An ethereal single in sharp contrast to her previous single, July’s ‘Get Your Hands Off My Girlfriend,’ it examines the enduring myths projected onto Lady Diana Spencer – a woman recently petrified in bronze as a saintly protector of children at her former Kensington Palace home. The song places the princess in a pantheon of gods who are worshipped only to then be devoured. It was inspired by a dream McGraw had.
“When I was ill, I had a really strange dream where she came into my bedroom and said: ‘you’ve got to save the world, even if it kills you’,” she says.
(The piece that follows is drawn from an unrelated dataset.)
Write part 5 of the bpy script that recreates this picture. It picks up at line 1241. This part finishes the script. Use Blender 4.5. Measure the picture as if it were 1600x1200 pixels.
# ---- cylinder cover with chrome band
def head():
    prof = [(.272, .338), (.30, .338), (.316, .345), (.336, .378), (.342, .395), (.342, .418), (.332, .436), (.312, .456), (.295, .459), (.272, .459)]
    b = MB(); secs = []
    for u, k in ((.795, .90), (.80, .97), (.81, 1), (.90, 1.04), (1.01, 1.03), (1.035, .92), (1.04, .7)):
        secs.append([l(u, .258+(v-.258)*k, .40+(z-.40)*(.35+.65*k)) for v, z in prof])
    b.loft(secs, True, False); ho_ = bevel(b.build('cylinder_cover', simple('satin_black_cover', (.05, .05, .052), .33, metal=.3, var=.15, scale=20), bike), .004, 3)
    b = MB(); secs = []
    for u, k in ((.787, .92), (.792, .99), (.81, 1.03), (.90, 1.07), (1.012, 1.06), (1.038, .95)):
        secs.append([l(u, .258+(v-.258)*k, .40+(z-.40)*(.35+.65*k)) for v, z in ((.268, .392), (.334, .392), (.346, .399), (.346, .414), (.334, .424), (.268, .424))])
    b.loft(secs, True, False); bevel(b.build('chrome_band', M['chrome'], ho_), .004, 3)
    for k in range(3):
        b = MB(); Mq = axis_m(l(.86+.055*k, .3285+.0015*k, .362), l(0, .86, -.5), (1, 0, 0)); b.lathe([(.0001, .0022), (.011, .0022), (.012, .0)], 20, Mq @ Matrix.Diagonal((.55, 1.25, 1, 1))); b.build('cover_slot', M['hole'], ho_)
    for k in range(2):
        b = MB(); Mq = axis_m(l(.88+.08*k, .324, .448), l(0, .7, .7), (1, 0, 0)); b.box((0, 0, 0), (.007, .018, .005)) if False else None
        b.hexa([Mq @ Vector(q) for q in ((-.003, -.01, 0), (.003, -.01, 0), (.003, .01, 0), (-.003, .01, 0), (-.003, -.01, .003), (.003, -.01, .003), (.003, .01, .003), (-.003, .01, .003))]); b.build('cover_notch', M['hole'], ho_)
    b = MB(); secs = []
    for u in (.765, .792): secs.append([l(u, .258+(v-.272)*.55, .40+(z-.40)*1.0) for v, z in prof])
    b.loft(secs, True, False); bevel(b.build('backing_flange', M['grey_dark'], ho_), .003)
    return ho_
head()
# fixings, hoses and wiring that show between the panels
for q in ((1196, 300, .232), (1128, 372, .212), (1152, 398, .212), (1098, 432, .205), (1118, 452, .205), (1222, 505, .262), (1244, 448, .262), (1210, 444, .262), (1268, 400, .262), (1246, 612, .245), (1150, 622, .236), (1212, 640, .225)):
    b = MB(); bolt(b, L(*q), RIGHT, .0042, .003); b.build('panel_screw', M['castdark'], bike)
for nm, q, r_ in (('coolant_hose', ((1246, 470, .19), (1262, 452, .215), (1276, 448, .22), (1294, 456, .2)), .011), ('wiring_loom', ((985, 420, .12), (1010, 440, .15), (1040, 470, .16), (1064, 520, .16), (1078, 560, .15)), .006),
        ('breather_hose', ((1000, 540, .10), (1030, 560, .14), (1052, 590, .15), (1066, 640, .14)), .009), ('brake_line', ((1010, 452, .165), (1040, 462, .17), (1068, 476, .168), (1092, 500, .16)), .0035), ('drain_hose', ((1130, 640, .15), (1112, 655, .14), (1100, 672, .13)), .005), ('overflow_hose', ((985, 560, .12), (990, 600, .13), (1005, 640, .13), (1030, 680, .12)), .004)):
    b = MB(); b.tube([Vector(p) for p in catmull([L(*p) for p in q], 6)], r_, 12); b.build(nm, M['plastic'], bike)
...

Speaking about the single McGraw reflects: “I wanted it to be quite sweet and timeless, and I wanted it to be really brutal. I think what happened to her in the lead up to [her] death was one of the worst things that’s ever happened to anyone, and I don’t think it would have happened to a man. It was to do with ideas of her being ‘pure’ and all this weird stuff that came along with that. It shows you what people really wanted at that time, and I find it quite unsettling.”
The poignant fragility of the track is heightened in a video set in Glencoe, a beautiful but desolate place haunted by history and tragedy, most especially the Glen Coe Massacre of February 13 1692.
“Shot on 8mm by Harry Clark, we ventured up a Graham in Glencoe with a ridiculously heavy camera and myself not equipped for hiking in Doc Martens and a boiler suit,” explains McGraw. “We wanted to capture the otherworldliness and timelessness of the Scottish Highlands.”
The debut album from Goodnight Louise will be released in January 2022, entitled Human Danger.